Ma perché parlate di questo referendum in termini di scommessa sul futuro?
“Ma certo, in gioco c’è tutta la strategia energetica nazionale in cui si parla anche di rinnovabili ma se si va a leggere con attenzione si vede che si disegna un futuro energetico per il nostro Paese non contemporaneo, vecchio, antistorico”.
Si spieghi meglio.
“Si sostiene che cinque aree del nostro Paese debbano diventare distretti minerari. Quindi petrolizzarsi. Per esempio l’Abruzzo è indicato come polo logistico. Posso anche capirne le ragioni ma secondo me non sono strategiche. Sono ragioni che nel breve periodo può sembrare che risolvano dei problemi ma che alla lunga non pagheranno. In questi anni si è intervenuti a colpi di decreti legge, il che dimostra che si è interventi con misure spot senza una vera e propria strategia di lungo periodo”.
Perché la vittoria del Sì darebbe una svolta positiva?
“Anzitutto la campagna referendaria consente di discutere attorno a questi temi, forse per la prima volta.
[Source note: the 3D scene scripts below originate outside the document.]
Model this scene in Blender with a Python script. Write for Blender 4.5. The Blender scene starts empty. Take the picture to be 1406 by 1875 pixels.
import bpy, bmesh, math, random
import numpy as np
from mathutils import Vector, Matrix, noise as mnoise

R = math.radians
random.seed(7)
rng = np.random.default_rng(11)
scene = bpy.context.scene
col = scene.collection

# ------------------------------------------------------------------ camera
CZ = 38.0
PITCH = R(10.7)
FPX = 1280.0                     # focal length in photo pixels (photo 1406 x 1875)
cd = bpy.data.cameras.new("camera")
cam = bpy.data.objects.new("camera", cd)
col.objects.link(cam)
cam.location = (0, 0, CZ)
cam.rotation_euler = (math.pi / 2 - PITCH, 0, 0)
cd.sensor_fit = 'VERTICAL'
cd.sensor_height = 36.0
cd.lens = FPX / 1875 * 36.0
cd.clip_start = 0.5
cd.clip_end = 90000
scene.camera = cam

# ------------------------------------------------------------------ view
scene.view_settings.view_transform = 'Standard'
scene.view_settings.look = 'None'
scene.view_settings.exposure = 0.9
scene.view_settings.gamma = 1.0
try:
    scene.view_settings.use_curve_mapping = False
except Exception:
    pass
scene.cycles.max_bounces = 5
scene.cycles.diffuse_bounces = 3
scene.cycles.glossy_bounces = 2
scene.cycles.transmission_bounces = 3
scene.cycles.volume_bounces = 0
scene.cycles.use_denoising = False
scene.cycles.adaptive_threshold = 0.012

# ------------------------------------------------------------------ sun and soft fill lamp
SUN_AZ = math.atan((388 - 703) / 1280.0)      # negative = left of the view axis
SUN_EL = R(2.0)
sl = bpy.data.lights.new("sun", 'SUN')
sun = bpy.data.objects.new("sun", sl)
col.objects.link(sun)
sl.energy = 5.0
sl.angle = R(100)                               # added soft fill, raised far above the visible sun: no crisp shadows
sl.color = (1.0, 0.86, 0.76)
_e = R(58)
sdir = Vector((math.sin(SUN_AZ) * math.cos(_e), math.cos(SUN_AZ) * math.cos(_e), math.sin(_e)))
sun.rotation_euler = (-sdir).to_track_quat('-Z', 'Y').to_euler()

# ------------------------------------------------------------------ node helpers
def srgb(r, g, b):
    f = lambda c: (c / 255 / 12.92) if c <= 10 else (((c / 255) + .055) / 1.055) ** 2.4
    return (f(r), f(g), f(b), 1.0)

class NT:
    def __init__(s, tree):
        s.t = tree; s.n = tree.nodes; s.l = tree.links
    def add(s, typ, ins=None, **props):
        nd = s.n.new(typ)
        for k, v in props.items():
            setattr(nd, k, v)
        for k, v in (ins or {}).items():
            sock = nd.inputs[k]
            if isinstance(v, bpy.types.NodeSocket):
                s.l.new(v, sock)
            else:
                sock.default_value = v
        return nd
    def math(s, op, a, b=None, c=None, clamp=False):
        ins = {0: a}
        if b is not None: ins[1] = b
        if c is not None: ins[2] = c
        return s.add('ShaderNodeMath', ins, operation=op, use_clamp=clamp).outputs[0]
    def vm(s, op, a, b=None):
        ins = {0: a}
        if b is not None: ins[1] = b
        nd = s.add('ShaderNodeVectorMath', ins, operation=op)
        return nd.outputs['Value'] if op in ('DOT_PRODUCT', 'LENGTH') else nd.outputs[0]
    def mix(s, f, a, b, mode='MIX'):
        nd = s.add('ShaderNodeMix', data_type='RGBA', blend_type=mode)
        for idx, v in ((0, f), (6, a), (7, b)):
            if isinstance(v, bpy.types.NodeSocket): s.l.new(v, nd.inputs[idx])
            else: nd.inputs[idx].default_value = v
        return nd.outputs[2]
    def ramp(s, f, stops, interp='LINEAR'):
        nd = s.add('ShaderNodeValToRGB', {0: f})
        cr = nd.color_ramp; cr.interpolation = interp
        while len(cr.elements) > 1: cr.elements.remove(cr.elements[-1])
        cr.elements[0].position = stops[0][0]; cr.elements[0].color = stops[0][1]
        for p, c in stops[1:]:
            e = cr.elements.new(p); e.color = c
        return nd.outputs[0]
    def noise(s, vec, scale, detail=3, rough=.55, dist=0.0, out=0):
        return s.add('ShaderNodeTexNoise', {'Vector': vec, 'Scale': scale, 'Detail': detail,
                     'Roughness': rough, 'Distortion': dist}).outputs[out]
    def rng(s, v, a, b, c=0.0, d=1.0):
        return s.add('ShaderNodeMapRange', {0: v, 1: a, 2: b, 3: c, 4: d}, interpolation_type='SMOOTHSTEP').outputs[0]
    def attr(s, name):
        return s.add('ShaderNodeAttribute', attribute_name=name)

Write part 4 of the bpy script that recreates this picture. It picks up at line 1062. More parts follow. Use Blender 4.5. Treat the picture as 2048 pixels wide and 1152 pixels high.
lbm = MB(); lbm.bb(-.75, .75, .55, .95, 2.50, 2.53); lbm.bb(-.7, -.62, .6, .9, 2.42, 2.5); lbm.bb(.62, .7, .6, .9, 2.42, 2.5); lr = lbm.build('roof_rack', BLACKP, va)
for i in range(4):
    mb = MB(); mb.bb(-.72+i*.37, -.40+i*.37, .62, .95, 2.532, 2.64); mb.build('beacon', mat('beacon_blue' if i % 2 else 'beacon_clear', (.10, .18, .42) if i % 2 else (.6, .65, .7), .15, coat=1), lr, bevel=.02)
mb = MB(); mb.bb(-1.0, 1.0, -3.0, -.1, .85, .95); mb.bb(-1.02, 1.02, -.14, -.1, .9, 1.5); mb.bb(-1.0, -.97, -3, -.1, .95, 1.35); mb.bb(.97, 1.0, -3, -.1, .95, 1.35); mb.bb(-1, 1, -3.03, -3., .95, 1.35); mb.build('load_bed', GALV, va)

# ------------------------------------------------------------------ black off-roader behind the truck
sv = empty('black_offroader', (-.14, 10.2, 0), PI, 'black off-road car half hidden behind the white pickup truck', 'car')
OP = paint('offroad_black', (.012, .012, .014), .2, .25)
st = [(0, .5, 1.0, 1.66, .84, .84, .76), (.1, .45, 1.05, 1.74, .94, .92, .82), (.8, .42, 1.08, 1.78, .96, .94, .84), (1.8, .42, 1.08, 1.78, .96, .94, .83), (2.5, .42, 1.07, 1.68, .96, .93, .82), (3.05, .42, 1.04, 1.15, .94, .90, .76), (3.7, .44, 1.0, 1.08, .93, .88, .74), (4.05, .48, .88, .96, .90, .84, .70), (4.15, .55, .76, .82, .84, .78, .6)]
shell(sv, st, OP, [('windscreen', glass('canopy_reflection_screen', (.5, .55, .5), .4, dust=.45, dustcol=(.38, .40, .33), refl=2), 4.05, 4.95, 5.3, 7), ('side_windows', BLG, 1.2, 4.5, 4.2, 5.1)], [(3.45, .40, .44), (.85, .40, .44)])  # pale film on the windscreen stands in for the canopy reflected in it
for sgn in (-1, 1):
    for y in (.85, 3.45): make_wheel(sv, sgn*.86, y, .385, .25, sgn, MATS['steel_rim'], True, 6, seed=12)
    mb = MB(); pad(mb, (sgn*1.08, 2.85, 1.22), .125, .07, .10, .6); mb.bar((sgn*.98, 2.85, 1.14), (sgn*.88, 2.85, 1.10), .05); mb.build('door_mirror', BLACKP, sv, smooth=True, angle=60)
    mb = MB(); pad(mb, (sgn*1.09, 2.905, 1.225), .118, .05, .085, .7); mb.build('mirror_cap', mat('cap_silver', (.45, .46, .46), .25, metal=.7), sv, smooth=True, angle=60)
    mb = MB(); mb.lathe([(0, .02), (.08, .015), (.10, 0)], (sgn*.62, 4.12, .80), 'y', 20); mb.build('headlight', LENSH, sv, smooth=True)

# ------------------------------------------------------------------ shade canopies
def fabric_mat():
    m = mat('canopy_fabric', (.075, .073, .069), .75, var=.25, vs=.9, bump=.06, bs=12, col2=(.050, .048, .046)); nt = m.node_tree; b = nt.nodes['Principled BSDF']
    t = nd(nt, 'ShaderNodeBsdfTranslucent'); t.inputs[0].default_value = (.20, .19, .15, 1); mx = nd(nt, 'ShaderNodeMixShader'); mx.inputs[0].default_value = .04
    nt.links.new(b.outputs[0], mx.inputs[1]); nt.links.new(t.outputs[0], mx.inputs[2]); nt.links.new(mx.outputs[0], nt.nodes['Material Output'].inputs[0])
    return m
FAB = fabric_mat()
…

E poi se dove vincere il Sì dal giorno dopo si potrebbe sedersi attorno a un tavolo e immaginare il futuro energetico del Paese. E i cittadini devono poter dire la loro. Quello che manca è la politica su questi temi. La politica deve avere progetti di lungo periodo: solo così si può impostare il futuro energetico, industriale ambientale di un Paese. Non prolungando le concessioni senza scadenza per rimandare il problema”.
Il quorum sembra il vero ostacolo…
“Io credo che gli italiani siano per il Sì. Lo dicono anche alcuni sondaggi. Il problema è che bisognerebbe che gli italiani sapessero che c’è un referendum il 17 aprile. Non c’è informazione da parte dei mass media e poi il tempo è pochissimo. Non basta arrivare sui social, bisogna arrivare a tutti. Far capire che non si parla solo del mare, che va preservato, ma che c’è in gioco il futuro del Paese”.